Obwodnica Torunia, płatna czy nie?

Odsłuchaj artykuł

Ten artykuł przeczytasz w 2 minuty

Znajdujący się pomiędzy Grudziądzem a Toruniem odcinek autostrady A1, ma zostać otwarty już w październiku. Tymczasem w Toruniu trwa w najlepsze walka o bezpłatny dostęp do odcinka A1 między Czerniewicami a węzłem Lubicz. Władze Torunia uważają, że Ministerstwo Infrastruktury nie podjęło z nimi rozmów na temat zniesienia opłat na tej drodze. Frustrację pogłębia fakt, iż te starają się wymusić na resorcie odpowiednią decyzję od 2008 roku?

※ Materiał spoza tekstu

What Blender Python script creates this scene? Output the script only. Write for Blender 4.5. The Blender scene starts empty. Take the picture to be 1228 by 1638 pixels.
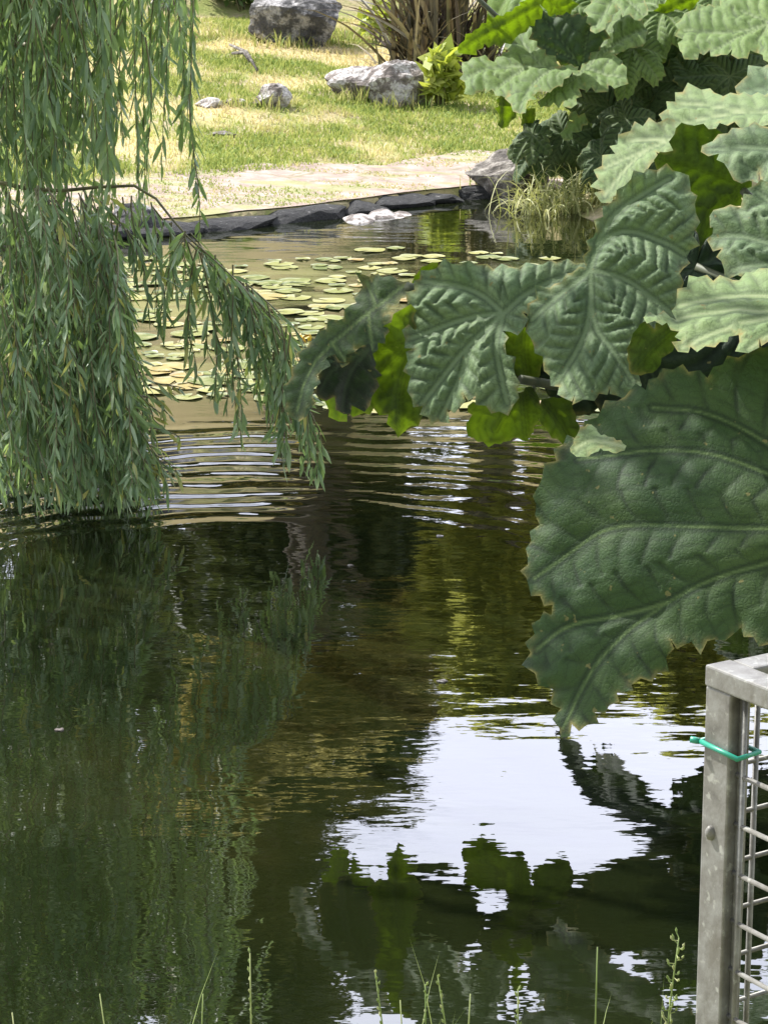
import bpy, math, random
import numpy as np
from mathutils import Vector, Matrix
from mathutils.geometry import delaunay_2d_cdt
R = math.radians
random.seed(7)
rng = np.random.default_rng(11)
scn = bpy.context.scene
C = scn.collection

# ------------------------------------------------------------------ camera
CAMZ, PITCH, F = 2.3, R(14.0), 4000.0
W0, H0 = 1228, 1638
cd = bpy.data.cameras.new('camera')
cam = bpy.data.objects.new('camera', cd); C.objects.link(cam)
cam.location = (0, 0, CAMZ)
cam.rotation_euler = (R(90) - PITCH, 0, 0)
cd.sensor_fit = 'VERTICAL'; cd.sensor_height = 24
cd.lens = 24 * F / H0
cd.clip_start = 0.05; cd.clip_end = 2000
scn.camera = cam

# ------------------------------------------------------------------ light
SUN = Vector((-0.62, 0.36, 0.80)).normalized()
EXPO = 1.45
sel = math.asin(SUN.z)
saz = math.atan2(SUN.x, SUN.y)
ld = bpy.data.lights.new('sun', 'SUN'); ld.energy = 3.9; ld.angle = R(0.6); ld.color = (1, 0.975, 0.93)
lo = bpy.data.objects.new('sun', ld); C.objects.link(lo)
lo.rotation_euler = SUN.to_track_quat('Z', 'Y').to_euler()
w = bpy.data.worlds.new('World'); scn.world = w; w.use_nodes = True
nt = w.node_tree; N = nt.nodes; L = nt.links
for n in list(N): N.remove(n)
out = N.new('ShaderNodeOutputWorld'); bg = N.new('ShaderNodeBackground')
sky = N.new('ShaderNodeTexSky'); sky.sky_type = 'NISHITA'; sky.sun_disc = False
sky.sun_elevation = sel; sky.sun_rotation = saz
sky.air_density = 1.0; sky.dust_density = 1.5
tc = N.new('ShaderNodeTexCoord')
mp = N.new('ShaderNodeMapping'); mp.inputs['Scale'].default_value = (1.6, 1.6, 4.0); mp.inputs['Location'].default_value = (0.3, 0.1, 0.35)
cn = N.new('ShaderNodeTexNoise'); cn.inputs['Scale'].default_value = 1.7; cn.inputs['Detail'].default_value = 7; cn.inputs['Roughness'].default_value = 0.55
cr = N.new('ShaderNodeValToRGB'); cr.color_ramp.elements[0].position = 0.48; cr.color_ramp.elements[1].position = 0.64
mx = N.new('ShaderNodeMix'); mx.data_type = 'RGBA'
c2 = N.new('ShaderNodeTexNoise'); c2.inputs['Scale'].default_value = 5; c2.inputs['Detail'].default_value = 5
ccol = N.new('ShaderNodeMix'); ccol.data_type = 'RGBA'
ccol.inputs[6].default_value = (11.6, 12.0, 14.4, 1); ccol.inputs[7].default_value = (14.4, 14.7, 16.6, 1)
L.new(tc.outputs['Generated'], mp.inputs[0]); L.new(mp.outputs[0], cn.inputs['Vector']); L.new(mp.outputs[0], c2.inputs['Vector'])
sxyz = N.new('ShaderNodeSeparateXYZ'); L.new(tc.outputs['Generated'], sxyz.inputs[0])
cov = N.new('ShaderNodeMath'); cov.operation = 'MULTIPLY_ADD'; cov.inputs[1].default_value = .26; L.new(sxyz.outputs['Y'], cov.inputs[0]); L.new(cn.outputs[0], cov.inputs[2])
L.new(cov.outputs[0], cr.inputs[0]); L.new(c2.outputs[0], ccol.inputs[0])
L.new(cr.outputs[0], mx.inputs[0]); L.new(sky.outputs[0], mx.inputs[6]); L.new(ccol.outputs[2], mx.inputs[7])
hz = N.new('ShaderNodeMix'); hz.data_type = 'RGBA'; hz.inputs[0].default_value = .34; hz.inputs[7].default_value = (7.5, 7.3, 7.0, 1)
L.new(sky.outputs[0], hz.inputs[6]); L.new(hz.outputs[2], mx.inputs[6])
L.new(mx.outputs[2], bg.inputs[0]); bg.inputs[1].default_value = 0.10
L.new(bg.outputs[0], out.inputs[0])
scn.view_settings.view_transform = 'Standard'; scn.view_settings.look = 'None'
scn.view_settings.gamma = 1; scn.view_settings.exposure = EXPO
scn.render.engine = 'CYCLES'
scn.cycles.max_bounces = 8; scn.cycles.transparent_max_bounces = 8
scn.cycles.sample_clamp_indirect = 4

# ------------------------------------------------------------------ pixel helpers
FW = np.array([0, math.cos(PITCH), -math.sin(PITCH)])
UP = np.array([0, math.sin(PITCH), math.cos(PITCH)])
CP = np.array([0, 0, CAMZ])
def ray(px, py):
    return F * FW + (px - 614) * np.array([1., 0, 0]) + (819 - py) * UP
def atY(px, py, Y):
    r = ray(px, py); return CP + r * (Y / r[1])
def atZ(px, py, z=0.):
    r = ray(px, py); return CP + r * ((z - CAMZ) / r[2])

# ------------------------------------------------------------------ noise
_perm = rng.random((64, 64, 8))
def vnoise(x, y, s=1.0, k=0):
    x = np.asarray(x, float) * s + 1000; y = np.asarray(y, float) * s + 1000
    xi = np.floor(x).astype(int); yi = np.floor(y).astype(int)
    fx = x - xi; fy = y - yi; fx = fx * fx * (3 - 2 * fx); fy = fy * fy * (3 - 2 * fy)
    P = _perm[:, :, k]
    a = P[xi % 64, yi % 64]; b = P[(xi + 1) % 64, yi % 64]; c = P[xi % 64, (yi + 1) % 64]; d = P[(xi + 1) % 64, (yi + 1) % 64]
    return (a * (1 - fx) + b * fx) * (1 - fy) + (c * (1 - fx) + d * fx) * fy
def fbm(x, y, s=1.0, o=4, k=0):
    v = 0; a = .5; t = 0
    for i in range(o):
        v = v + a * vnoise(x, y, s * 2 ** i, (k + i) % 8); t += a; a *= .55
    return v / t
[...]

Donald Tusk, w trakcie niedawnej wizyty w Toruniu, mówił, że planuje na czas budowy mostu rozważyć możliwość zwolnienia fragmentu autostrady z opłat. Z kolei otwarcie toruńsko-grudziądzkiego odcinka A1 ma nastąpić już 14 października. Jak twierdzi Michał Zaleski, prezydent Torunia, "tu już nie ma czasu na zastanawianie się".

Władze miasta nie podzielają również argumentów szefa resortu, iż w przypadku zwolnienia z opłat ministerstwo będzie musiało rekompensować straty koncesjonariusza – Gdańsk Transport Company. – Pieniądze z opłat trafiają przecież do funduszu drogowego i dopiero potem przekazywane są do koncesjonariusza na warunkach zapisanych w umowie. Dlaczego z opłat można zwolnić wrocławski fragment obwodnicy, a toruński nie? – pyta Zaleski.

Ministerstwo Infrastruktury potwierdza, w ciągu najbliższych dni podejmie decyzję w sprawie toruńskiej obwodnicy.